Ligo e Virgo unirono le forze nel 2007 al fine di migliorare il potenziale di scoperta grazie ad una migliore localizzazione degli eventi resa possibile da una sorta di triangolazione tra gli strumenti. Tuttavia il tempo passava e i risultati non c’erano. Per alcuni era una sfida a fare sempre meglio, per altri era demoralizzante. Barsuglia racconta che uno dei suoi colleghi teneva sulla scrivania una copia del Deserto dei tartari perché si sentiva come il protagonista che passava la vita ad aspettare il nemico che non arrivava mai.

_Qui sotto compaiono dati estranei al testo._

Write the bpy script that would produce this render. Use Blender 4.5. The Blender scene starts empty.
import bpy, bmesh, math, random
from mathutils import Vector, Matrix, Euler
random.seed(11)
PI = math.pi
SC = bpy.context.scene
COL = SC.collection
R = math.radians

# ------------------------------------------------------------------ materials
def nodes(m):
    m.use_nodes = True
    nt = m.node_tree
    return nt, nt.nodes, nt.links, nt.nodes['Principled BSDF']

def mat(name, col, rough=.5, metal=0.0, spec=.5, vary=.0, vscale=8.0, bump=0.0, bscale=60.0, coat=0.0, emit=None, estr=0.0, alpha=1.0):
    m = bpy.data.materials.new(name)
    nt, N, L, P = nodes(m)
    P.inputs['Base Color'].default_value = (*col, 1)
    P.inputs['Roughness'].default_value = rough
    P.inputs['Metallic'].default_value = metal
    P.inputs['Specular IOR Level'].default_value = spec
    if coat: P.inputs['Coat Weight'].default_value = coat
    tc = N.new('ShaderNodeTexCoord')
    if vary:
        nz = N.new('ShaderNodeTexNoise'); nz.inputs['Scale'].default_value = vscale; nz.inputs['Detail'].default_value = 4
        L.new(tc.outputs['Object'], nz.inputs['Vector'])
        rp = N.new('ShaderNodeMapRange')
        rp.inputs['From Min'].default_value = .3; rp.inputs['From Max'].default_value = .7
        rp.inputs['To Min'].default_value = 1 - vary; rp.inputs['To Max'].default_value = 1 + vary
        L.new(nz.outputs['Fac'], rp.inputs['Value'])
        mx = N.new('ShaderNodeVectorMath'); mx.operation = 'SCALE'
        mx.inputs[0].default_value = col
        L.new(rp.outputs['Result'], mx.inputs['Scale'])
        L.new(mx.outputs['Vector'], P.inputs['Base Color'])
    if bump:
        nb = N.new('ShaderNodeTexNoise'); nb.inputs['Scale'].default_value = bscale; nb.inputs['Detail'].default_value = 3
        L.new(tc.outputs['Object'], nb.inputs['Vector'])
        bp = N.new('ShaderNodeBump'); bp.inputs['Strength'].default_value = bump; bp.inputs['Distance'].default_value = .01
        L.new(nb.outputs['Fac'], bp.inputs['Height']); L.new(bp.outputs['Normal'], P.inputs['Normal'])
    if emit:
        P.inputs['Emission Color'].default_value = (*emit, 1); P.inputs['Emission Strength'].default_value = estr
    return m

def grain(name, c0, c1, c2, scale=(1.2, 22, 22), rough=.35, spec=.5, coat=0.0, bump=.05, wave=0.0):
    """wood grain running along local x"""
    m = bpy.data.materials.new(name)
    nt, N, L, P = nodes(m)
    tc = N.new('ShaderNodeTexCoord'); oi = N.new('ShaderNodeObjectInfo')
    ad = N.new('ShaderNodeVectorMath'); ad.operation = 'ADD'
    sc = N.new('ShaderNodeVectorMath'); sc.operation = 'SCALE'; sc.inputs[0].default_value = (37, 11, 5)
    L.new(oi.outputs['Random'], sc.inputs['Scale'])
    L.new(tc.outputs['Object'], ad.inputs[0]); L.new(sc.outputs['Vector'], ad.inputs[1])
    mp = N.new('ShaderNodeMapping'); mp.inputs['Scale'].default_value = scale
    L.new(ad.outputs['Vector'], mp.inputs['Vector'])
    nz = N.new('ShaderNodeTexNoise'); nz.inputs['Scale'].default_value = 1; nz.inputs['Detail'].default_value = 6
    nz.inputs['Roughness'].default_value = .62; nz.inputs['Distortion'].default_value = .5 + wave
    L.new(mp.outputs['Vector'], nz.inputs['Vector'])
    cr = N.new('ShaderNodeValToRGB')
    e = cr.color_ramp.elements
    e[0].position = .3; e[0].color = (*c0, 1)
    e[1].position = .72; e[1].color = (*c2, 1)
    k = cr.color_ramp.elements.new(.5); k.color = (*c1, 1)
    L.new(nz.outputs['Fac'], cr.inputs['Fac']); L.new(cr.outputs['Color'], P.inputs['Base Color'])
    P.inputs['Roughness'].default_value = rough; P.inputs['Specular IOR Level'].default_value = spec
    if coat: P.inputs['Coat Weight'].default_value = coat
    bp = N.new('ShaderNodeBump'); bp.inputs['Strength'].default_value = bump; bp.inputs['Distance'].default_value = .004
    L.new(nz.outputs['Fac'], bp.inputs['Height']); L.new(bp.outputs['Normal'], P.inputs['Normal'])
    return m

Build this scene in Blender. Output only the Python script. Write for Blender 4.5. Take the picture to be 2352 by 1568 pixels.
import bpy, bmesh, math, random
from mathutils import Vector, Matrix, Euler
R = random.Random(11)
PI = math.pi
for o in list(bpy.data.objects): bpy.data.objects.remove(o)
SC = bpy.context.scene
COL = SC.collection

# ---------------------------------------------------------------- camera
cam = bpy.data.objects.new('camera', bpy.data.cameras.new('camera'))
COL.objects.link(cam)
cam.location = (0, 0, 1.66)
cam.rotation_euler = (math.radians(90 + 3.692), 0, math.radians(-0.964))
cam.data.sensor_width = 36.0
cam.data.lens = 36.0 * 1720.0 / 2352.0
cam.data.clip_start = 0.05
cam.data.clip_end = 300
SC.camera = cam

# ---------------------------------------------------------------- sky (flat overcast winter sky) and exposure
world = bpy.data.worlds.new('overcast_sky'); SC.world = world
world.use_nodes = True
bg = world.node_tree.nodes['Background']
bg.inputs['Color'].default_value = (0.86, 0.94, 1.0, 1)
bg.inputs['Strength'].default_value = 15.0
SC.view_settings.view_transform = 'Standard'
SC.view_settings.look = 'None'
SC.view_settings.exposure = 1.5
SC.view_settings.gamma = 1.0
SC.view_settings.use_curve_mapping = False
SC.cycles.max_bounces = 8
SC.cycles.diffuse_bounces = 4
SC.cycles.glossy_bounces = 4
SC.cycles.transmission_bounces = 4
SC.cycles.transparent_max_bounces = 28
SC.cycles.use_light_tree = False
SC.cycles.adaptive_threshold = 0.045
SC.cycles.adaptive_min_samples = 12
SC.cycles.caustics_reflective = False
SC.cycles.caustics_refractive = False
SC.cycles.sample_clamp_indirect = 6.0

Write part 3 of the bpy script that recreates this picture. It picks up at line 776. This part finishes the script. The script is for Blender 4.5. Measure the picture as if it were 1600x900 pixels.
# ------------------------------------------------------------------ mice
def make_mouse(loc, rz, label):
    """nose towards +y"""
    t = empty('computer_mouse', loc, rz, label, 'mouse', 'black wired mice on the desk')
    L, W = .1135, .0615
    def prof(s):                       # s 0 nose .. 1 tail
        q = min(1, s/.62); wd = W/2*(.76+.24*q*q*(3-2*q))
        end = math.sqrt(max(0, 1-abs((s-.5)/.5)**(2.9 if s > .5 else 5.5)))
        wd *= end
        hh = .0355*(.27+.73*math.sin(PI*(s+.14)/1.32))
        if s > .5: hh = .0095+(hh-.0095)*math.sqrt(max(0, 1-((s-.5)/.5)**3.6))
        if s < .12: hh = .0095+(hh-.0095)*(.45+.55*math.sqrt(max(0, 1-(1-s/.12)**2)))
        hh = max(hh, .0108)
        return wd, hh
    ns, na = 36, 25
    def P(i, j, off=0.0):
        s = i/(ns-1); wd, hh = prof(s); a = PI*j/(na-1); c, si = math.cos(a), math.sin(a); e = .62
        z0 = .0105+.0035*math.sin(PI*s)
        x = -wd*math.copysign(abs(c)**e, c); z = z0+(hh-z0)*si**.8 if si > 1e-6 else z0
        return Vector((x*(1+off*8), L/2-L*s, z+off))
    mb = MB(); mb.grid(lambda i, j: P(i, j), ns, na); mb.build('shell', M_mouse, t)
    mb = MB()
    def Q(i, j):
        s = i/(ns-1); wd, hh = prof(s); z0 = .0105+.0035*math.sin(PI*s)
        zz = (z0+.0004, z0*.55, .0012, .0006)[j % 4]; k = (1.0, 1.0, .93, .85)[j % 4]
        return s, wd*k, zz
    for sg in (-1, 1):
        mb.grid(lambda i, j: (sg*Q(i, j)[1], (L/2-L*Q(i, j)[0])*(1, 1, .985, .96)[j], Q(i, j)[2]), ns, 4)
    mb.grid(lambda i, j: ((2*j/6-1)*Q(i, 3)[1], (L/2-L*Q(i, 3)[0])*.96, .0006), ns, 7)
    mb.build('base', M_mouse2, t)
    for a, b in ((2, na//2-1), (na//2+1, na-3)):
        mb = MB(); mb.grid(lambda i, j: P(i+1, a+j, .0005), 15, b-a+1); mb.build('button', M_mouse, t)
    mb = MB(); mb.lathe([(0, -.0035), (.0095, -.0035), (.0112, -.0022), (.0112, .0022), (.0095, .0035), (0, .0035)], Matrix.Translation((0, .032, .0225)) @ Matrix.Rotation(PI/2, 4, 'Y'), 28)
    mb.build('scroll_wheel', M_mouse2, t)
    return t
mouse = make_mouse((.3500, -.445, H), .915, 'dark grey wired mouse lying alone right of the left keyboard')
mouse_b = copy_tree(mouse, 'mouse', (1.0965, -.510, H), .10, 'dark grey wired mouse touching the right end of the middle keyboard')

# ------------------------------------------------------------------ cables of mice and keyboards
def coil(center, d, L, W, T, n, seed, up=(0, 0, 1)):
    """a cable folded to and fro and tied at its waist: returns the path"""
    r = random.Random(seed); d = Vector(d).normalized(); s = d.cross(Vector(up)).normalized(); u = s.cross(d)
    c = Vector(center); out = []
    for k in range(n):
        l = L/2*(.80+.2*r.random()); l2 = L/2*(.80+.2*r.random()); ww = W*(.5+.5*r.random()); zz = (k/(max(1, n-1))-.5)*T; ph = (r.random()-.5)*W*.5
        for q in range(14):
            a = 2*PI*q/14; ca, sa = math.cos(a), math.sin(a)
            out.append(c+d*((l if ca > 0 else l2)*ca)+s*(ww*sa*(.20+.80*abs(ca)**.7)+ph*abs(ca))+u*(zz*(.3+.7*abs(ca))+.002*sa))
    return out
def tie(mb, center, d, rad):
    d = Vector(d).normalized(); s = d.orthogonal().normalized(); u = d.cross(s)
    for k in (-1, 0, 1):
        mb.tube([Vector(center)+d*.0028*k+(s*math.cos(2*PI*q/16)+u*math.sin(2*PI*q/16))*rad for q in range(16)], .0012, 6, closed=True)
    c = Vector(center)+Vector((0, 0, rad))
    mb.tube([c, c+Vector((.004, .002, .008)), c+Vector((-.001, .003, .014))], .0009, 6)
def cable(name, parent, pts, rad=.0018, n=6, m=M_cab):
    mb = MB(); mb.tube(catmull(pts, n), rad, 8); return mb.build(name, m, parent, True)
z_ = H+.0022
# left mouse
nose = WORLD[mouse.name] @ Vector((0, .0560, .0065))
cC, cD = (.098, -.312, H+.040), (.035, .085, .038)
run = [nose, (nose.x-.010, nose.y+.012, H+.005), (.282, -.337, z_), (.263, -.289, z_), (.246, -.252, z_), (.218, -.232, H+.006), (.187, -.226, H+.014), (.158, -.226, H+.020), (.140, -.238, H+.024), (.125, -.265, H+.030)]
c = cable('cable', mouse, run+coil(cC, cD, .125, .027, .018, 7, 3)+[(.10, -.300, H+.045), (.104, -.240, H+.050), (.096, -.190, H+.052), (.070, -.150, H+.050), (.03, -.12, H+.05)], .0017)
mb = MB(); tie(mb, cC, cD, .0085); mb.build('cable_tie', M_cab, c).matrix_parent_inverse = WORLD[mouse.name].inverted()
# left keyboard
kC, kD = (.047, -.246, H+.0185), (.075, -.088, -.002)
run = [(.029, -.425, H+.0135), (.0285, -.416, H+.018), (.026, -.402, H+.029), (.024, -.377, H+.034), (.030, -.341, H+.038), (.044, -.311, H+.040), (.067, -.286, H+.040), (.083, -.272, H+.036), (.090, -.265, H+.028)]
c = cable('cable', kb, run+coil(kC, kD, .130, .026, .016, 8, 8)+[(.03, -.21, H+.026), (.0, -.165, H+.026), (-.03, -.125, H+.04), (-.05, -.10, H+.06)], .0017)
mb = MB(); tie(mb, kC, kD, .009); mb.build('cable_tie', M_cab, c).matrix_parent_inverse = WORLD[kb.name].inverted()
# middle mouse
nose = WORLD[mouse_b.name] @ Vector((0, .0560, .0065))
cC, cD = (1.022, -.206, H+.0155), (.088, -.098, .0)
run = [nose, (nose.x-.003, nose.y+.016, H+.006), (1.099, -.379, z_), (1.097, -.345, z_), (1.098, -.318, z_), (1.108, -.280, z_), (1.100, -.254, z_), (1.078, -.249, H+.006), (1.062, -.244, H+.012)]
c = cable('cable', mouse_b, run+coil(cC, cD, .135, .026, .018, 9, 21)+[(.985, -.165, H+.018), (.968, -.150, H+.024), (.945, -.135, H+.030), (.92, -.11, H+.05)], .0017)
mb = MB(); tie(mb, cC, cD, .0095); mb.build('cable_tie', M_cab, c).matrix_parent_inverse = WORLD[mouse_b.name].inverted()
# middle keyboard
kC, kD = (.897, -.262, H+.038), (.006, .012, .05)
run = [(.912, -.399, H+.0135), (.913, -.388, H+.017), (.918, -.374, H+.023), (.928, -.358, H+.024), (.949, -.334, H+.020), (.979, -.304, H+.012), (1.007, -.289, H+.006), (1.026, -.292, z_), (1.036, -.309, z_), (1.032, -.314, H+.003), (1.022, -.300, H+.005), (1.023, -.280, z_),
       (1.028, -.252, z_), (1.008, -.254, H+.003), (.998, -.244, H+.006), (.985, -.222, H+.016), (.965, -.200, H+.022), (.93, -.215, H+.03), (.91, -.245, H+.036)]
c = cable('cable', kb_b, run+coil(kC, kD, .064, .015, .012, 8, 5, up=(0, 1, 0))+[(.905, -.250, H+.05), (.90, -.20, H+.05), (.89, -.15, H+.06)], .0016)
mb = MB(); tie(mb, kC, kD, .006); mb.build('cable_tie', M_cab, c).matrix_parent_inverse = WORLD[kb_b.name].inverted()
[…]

Invece, per fortuna, nel 2015 lo strumento Ligo, reso più sensibile da diverse migliorie tecnologiche, ha iniziato la sua prima campagna osservativa con un botto neanche tanto metaforico. Un segnale talmente forte che gli stessi sperimentatori facevano fatica a credere fosse reale. La fusione di due buchi neri di 30 masse solari ciascuno, avvenuta 1,3 miliardi di anni fa, ha travolto gli scienziati. Ma la notizia doveva essere tenuta segreta: mille fisici dovevano coordinarsi per scrivere un articolo epocale senza lasciare che nulla trapelasse. Poi è arrivato il momento della conferenza stampa trionfale alla National Science Foundation a Washington, dove Barsuglia partecipa in rappresentanza del contributo francese a Virgo che, purtroppo, ancora non funziona. Finalmente inizia a operare nell’agosto 2017 e contribuisce a un altro risultato epocale: la rivelazione dell’onda gravitazionale causata dalla fusione di sue stelle di neutroni che emettono anche un segnale gamma seguito da uno ottico localizzato nella galassia Ngc 4993. Questa volta l’articolo della scoperta viene scritto da un gruppo più numeroso: tra fisici gravitazionali, astronomi gamma, astronomi X e astronomi ottici il conteggio degli autori arriva a 3600. Per la cronaca, ci sono anch’io, ed è uno dei miei articoli più citati.